‘Dark day for truth’: Kari Lake slashes U.S. global media agency by 85%

Critics say layoffs at Voice of America and others threaten press freedom and U.S. soft power abroad

By CK Smith

Weekend Editor

Published June 21, 2025 11:42AM (EDT)

Senior Trump Adviser Kari Lake just axed 85% of media workers to fulfill a recent executive order. This included the historic radio outlet Voice of America. (Kayla Bartkowski / Getty Images)
Senior Trump Adviser Kari Lake just axed 85% of media workers to fulfill a recent executive order. This included the historic radio outlet Voice of America. (Kayla Bartkowski / Getty Images)

Once a Cold War-era powerhouse for U.S. diplomacy, the U.S. Agency for Global Media has been gutted under a Trump executive order — slashing 1,400 jobs, or 85% of its workforce — in a move Kari Lake calls a win for taxpayers and critics warn is a death knell for press freedom.

Lake, senior adviser to the agency, said the cuts fulfill the March 14 directive from President Donald Trump to shrink the federal workforce and eliminate non-essential operations. “This is a decisive action to shrink the out-of-control federal bureaucracy,” Lake said Friday, calling USAGM “bloated, unaccountable” and plagued by “dysfunction, bias and waste.”

Only 250 employees remain across USAGM and its affiliates, including Voice of America, the Office of Cuba Broadcasting and Radio Free Asia.
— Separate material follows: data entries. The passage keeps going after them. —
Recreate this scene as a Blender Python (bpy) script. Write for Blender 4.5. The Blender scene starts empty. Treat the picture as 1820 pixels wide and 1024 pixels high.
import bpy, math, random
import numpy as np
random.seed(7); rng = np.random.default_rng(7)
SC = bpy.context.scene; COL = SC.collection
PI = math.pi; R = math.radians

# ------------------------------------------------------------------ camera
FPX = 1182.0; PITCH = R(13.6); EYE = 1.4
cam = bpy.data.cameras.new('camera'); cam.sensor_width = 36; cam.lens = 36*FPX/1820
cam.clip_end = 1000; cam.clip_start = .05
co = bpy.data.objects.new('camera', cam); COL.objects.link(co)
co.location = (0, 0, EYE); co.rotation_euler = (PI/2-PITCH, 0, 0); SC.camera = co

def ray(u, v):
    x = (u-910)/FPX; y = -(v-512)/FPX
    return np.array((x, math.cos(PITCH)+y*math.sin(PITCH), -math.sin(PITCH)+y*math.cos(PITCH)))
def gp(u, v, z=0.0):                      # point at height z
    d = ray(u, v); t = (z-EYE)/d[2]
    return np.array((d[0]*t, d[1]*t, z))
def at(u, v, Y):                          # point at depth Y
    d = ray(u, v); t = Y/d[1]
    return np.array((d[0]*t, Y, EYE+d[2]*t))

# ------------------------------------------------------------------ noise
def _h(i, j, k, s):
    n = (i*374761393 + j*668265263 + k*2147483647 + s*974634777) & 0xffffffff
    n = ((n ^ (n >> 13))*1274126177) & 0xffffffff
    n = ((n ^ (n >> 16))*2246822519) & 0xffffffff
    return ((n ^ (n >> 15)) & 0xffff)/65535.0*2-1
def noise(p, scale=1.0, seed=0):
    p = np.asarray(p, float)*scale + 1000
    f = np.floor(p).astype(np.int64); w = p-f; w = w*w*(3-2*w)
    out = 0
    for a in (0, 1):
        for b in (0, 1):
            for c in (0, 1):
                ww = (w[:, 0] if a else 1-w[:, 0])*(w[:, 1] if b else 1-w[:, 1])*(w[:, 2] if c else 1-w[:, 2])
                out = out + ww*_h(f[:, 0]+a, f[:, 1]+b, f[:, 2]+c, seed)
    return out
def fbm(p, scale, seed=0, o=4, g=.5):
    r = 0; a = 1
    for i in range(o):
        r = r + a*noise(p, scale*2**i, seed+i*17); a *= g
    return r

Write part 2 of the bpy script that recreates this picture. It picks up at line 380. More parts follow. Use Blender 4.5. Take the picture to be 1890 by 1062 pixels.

The latest round included 639 layoff notices, following earlier buyouts and retirements. No OCB employees were terminated, though staffing was capped.

Lake also terminated a $250 million lease for a Pennsylvania Avenue media facility, which the agency says lacked proper studio space. She is set to testify before the House Foreign Affairs Committee next week regarding what the agency describes as years of “self-dealing and national security failures.”

But journalists and press advocates say the move silences independent reporting and undermines U.S. credibility abroad. “This spells the death of 83 years of independent journalism,” said VOA White House bureau chief Patsy Widakuswara. Sen. Jeanne Shaheen, D-N.H., called it “a dark day for the truth.”

A federal judge earlier blocked parts of the agency’s dismantling, calling the moves “arbitrary and capricious.” Legal challenges are ongoing.